>> begin Material
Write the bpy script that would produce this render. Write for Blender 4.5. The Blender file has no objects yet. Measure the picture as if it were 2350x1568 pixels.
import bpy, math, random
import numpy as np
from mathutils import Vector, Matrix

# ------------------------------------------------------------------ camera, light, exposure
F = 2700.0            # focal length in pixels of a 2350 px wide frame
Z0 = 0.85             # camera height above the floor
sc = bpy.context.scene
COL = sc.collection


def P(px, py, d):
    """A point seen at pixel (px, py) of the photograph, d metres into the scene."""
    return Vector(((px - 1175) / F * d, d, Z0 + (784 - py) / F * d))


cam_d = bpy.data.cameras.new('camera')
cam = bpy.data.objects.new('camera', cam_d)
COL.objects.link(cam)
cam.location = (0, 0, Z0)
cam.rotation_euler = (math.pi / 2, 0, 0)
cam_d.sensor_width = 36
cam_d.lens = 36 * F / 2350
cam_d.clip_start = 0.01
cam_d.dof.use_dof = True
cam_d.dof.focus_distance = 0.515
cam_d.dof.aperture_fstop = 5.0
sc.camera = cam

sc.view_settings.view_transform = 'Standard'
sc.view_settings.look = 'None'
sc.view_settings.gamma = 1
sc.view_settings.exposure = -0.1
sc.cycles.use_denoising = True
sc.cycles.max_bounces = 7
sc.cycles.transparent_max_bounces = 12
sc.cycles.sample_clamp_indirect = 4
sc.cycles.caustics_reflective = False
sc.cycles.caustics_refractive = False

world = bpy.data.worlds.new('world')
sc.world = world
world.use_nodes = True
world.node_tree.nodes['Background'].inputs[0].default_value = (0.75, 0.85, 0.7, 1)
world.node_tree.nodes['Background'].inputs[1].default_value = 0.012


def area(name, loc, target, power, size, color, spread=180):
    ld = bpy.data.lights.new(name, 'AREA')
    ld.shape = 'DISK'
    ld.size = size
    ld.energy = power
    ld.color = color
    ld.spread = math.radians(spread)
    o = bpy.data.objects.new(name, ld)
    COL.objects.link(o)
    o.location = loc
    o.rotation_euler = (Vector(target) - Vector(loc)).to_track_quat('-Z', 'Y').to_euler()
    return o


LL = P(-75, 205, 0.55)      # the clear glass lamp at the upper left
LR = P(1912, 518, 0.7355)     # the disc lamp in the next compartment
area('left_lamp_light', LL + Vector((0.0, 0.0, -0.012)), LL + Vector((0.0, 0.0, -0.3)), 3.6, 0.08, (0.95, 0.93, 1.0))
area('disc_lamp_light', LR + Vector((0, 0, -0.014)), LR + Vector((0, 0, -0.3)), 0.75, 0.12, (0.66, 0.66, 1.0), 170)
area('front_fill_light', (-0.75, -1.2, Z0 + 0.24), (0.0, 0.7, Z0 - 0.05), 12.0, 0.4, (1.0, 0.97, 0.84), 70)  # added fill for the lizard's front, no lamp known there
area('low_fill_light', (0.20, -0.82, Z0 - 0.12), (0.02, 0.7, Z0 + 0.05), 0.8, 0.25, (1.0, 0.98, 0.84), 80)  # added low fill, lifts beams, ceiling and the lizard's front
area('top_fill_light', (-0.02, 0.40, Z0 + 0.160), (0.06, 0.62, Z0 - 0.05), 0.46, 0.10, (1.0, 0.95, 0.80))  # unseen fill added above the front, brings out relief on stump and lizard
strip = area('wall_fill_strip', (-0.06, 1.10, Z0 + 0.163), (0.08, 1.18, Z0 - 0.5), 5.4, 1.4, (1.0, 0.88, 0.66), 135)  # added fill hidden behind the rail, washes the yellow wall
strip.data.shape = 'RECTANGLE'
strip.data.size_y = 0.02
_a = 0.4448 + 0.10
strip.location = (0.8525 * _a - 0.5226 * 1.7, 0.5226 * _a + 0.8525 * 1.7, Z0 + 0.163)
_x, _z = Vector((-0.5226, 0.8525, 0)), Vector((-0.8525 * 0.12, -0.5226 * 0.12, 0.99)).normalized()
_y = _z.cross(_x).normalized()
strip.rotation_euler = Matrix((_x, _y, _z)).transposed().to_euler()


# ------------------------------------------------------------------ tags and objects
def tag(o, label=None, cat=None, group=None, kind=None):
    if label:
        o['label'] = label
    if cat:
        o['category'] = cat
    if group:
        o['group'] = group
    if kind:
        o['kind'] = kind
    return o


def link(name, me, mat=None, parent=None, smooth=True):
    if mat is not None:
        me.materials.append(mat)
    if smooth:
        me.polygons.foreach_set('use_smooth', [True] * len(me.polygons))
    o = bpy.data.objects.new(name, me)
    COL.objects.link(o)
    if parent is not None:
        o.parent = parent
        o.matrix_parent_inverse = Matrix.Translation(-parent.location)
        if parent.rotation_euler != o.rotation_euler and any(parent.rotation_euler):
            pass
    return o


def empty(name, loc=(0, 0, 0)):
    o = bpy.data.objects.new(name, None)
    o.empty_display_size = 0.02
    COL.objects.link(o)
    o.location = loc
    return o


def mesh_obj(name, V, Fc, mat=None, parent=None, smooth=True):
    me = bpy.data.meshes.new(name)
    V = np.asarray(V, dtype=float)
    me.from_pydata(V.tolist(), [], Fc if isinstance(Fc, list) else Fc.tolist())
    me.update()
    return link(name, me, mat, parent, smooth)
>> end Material
◆ **Direction**
Print only the lines from the top of the data above down to the line holding "COL = sc.collection", inclusive.

◆ **Task output**
Write the bpy script that would produce this render. Write for Blender 4.5. The Blender file has no objects yet. Measure the picture as if it were 2350x1568 pixels.
import bpy, math, random
import numpy as np
from mathutils import Vector, Matrix

# ------------------------------------------------------------------ camera, light, exposure
F = 2700.0            # focal length in pixels of a 2350 px wide frame
Z0 = 0.85             # camera height above the floor
sc = bpy.context.scene
COL = sc.collection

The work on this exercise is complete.